Manufacturing PMI rises to 47.9 but continues to indicate steep downturn in April.

Forward-looking indicators hint at bottoming out, but future sentiment remains subdued.

Core price pressures weakest for over two years.

The euro area's manufacturing sector remained deep in decline at the start of the second quarter. Although the headline PMI rose for the first time in nine months, up from 47.5 to 47.9, the April reading was the second-lowest seen over the past six years, signalling a deterioration of overall business conditions for a third successive month.

Highlighting the depth of the downturn, the survey's output index is indicative of the official (Eurostat) gauge of factory production falling at a quarterly rate of approximately 1%, setting the scene for the goods-producing sector to act as a major drag on the economy in the second quarter.

The weakness was again led by a particularly marked drop in export orders (including intra-regional trade), which have now fallen for seven successive months. Overall inflows of new orders likewise deteriorated for a seventh straight month.

Comments from survey contributors continued to reveal widespread concerns over weak global demand as well as reports of businesses struggling amid rising trade protectionism, Brexit and the subdued auto sector. The latter casts further doubt on the car sector's rebound from regulation-related weakness late last year.

The downturn remained the fiercest in Germany, with Italy and Austria also in decline and France stagnating. Spain's expansion remained only modest.

Tentative signs of bottoming out

Some encouragement can be gained from the headline PMIs having risen in all four largest euro member states in April. Forward-looking indicators such as the gap between output and new order inflows and the orders-to-inventory ratio have also all come off their lows, hinting at a tentative bottoming out of the downturn.

However, it remains too early to call a definite turning point, especially as future sentiment remains around its lowest level since 2012, hinting that the manufacturing downturn will persist in coming months.

The steepest fall in backlogs of work since 2012, meanwhile, suggests firms will increasingly look for cost-cutting opportunities and exercise increased caution with respect to hiring.

Rebound doubts

The data add to worries that the manufacturing sector has failed to rebound with any conviction from one-off factors that dampened activity late last year, suffering in the face of headwinds such as slower global demand growth and subdued economic sentiment.

While the official (Eurostat) data appear to be on course to register growth of manufacturing output in the first quarter, the PMI suggests this bounce largely reflects pay-back from a steeper downturn than signalled by the PMI in the fourth quarter: the official data saw output fall 1.0% in the three months to December while the PMI signalled a 0.6% rise.

Such disparities between the PMI and official data are invariably the result of large changes in production in specific sectors (in this case, primarily autos), which are not fully captured by the PMI methodology, but which tend to reverse out in future months.
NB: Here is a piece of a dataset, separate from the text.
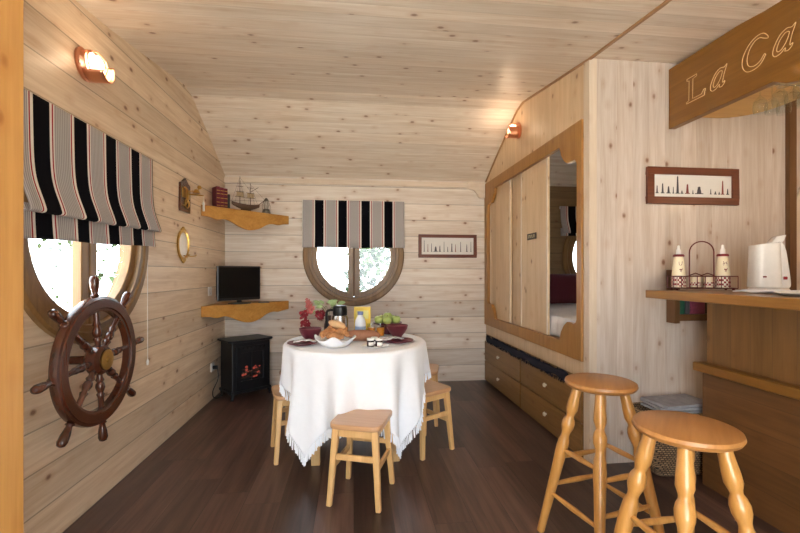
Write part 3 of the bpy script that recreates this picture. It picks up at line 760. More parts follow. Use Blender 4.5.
# ================================================================== ON THE TABLE
def P3(x, y, z=TZ+.001): return (x, y, z)
def bowl(loc, label, s=1):
    t = thing('bowl', label, 'bowl', loc, 0, 'burgundy bowls on the table')
    MB().lathe([(0,0),(.03*s,0),(.032*s,.008),(.05*s,.03),(.066*s,.06),(.072*s,.085),(.068*s,.085),(.06*s,.06),(.044*s,.032),(0,.018)], n=36).build('body', burg, t, smooth=True)
    return t
bowl(P3(-.29, 2.80), 'burgundy bowl at the left edge of the table', 1.05); bowl(P3(.305, 2.90), 'burgundy bowl at the right side of the table', 1.08)
def plate(loc, label, r=.1, mat=burg):
    t = thing('plate', label, 'plate', loc, 0, 'burgundy plates on the table')
    MB().lathe([(0,0),(r*.6,0),(r*.62,.003),(r,.012),(r,.016),(r*.64,.008),(0,.006)], n=40).build('body', mat, t, smooth=True)
plate(P3(-.325, 2.66), 'burgundy plate with a folded napkin at the left of the table', .095); plate(P3(.285, 2.69), 'burgundy plate with a folded napkin at the right of the table', .105)
def napkin(loc, rz, label):
    m = MB(); m.grid(lambda i, j: (-.07+.14*i, -.025+.05*j, .018+.012*math.sin(PI*i)+.003*math.sin(i*20)), 16, 6)
    o = m.build('napkin', plain('napkin_print', lin(225,215,220), .9, noise=.5, nscale=90), smooth=True, thick=.006); o.location = loc; o.rotation_euler = (0,0,rz)
    tag(o, label, 'napkin', 'napkins on the plates')
napkin(P3(-.31, 2.655), .1, 'folded pale napkin on the left burgundy plate'); napkin(P3(.255, 2.685), .5, 'folded pale napkin on the right burgundy plate')
# bread basket
t = thing('bread_basket', 'white cloth lined bread dish full of croissants on the table', 'basket', P3(-.115, 2.56))
m = MB(); m.lathe([(0,0),(.055,0),(.065,.01),(.09,.045),(.094,.046),(.068,.006),(.0,.006)], n=32, sx=1.05); m.build('dish', white_pl, t, smooth=True)
m = MB()
def nk(i, j):
    a = 2*PI*i; r = .07+.04*j; sq = 1+.16*abs(math.cos(2*a+.3))**2
    return (r*sq*math.cos(a), r*sq*math.sin(a)*.9, .012+.042*j+.014*j*math.cos(4*a+.5)+.006*j*math.sin(7*a))
m.grid(nk, 64, 8); m.build('cloth_lining', cloth_m, t, smooth=True, thick=.004)
crust = plain('golden_crust', lin(178,122,76), .55, noise=.6, nscale=28, bump=.6); crust2 = plain('pale_crust', lin(204,164,118), .6, noise=.25, nscale=30, bump=.4)
def croissant(loc, rz, label, s=1, rx=0):
    m = MB(); pts = []; rad = []
    for k in range(41):
        u = k/40; a = PI*(u-.5)*1.05; pts.append((.075*s*math.sin(a), .05*s*math.cos(a)-.02, .028*s*math.sin(PI*u)))
        e = math.sin(PI*u)**.7; rad.append(s*(.006+.03*e*(1-.3*abs(math.sin(u*PI*4.5))**3)))
    m.tube(pts, rad, 14); o = m.build('croissant', crust, smooth=True, angle=80); o.location = loc; o.rotation_euler = (rx,0,rz)
    tag(o, label, 'croissant', 'croissants in the bread dish')
croissant((-.15, 2.54, TZ+.07), .5, 'golden croissant, leftmost in the bread dish', .72); croissant((-.085, 2.535, TZ+.072), -.5, 'golden croissant, rightmost in the bread dish', .72)
croissant((-.115, 2.505, TZ+.06), 2.9, 'golden croissant at the front of the bread dish', .62); croissant((-.105, 2.59, TZ+.092), .1, 'golden croissant at the back of the bread dish', .75)
m = MB(); m.turned((-.055,0,0),(.055,0,.0), [(0,.006),(.1,.016),(.3,.022),(.5,.024),(.7,.022),(.9,.017),(1,.006)], 14)
o = m.build('bread_roll', crust2, smooth=True, angle=80); o.location = (-.105, 2.575, TZ+.136); o.rotation_euler = (0,.3,-.2); tag(o, 'pale bread roll on top of the croissants', 'bread')
m = MB(); m.turned((-.12,0,0),(.12,0,0), [(0,.012),(.08,.03),(.25,.037),(.5,.038),(.75,.036),(.92,.028),(1,.01)], 16)
o = m.build('bread_loaf', plain('brown_crust', lin(160,110,82), .6, noise=.25, nscale=25, bump=.4), smooth=True, angle=80); o.location = (.055, 2.76, TZ+.037); o.rotation_euler = (0,0,-.12); tag(o, 'brown bread loaf lying in the middle of the table', 'bread')
# thermos
t = thing('thermos_jug', 'steel thermos jug with black lid and handle on the table', 'jug', P3(-.10, 2.97))
MB().lathe([(0,0),(.056,0),(.058,.01),(.058,.12),(.052,.15),(.046,.155),(0,.155)], n=32).build('body', plain('brushed_steel', lin(170,165,160), .25, 1), t, smooth=True)
MB().lathe([(0,.155),(.05,.155),(.052,.17),(.05,.21),(.04,.222),(0,.224)], n=32).build('lid', black, t, smooth=True)
MB().tube(spline([(-.045,-.01,.19),(-.085,-.015,.185),(-.095,-.015,.15),(-.09,-.015,.08),(-.075,-.01,.05),(-.052,-.01,.05)]), .009).build('handle', black, t, smooth=True)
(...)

The advantage of the PMI is that the survey provides an accurate guide to the broader underlying growth trend, looking through the noise of the volatile official data.

As such, any recovery signalled by the official data in the first quarter looks set to be only temporary, giving way to renewed weakness in the second quarter.

Easing price pressures

The April survey also saw some interesting price developments. Although average input price inflation ticked up for the first time in six months, likely driven by higher oil prices, the rate of inflation remained the second-lowest since September 2016.

Furthermore, an easing of supply chain delays points to the development of a buyer's market for inputs, created as a result of waning demand for supplies - the amount of inputs bought by manufacturers fell at the joint-steepest rate for six years. Such a market suggests suppliers will increasingly seek to compete on price to stimulate sales. Price cutting was also increasingly evident in charges levied by manufacturers themselves, which rose at the slowest rate since late-2016.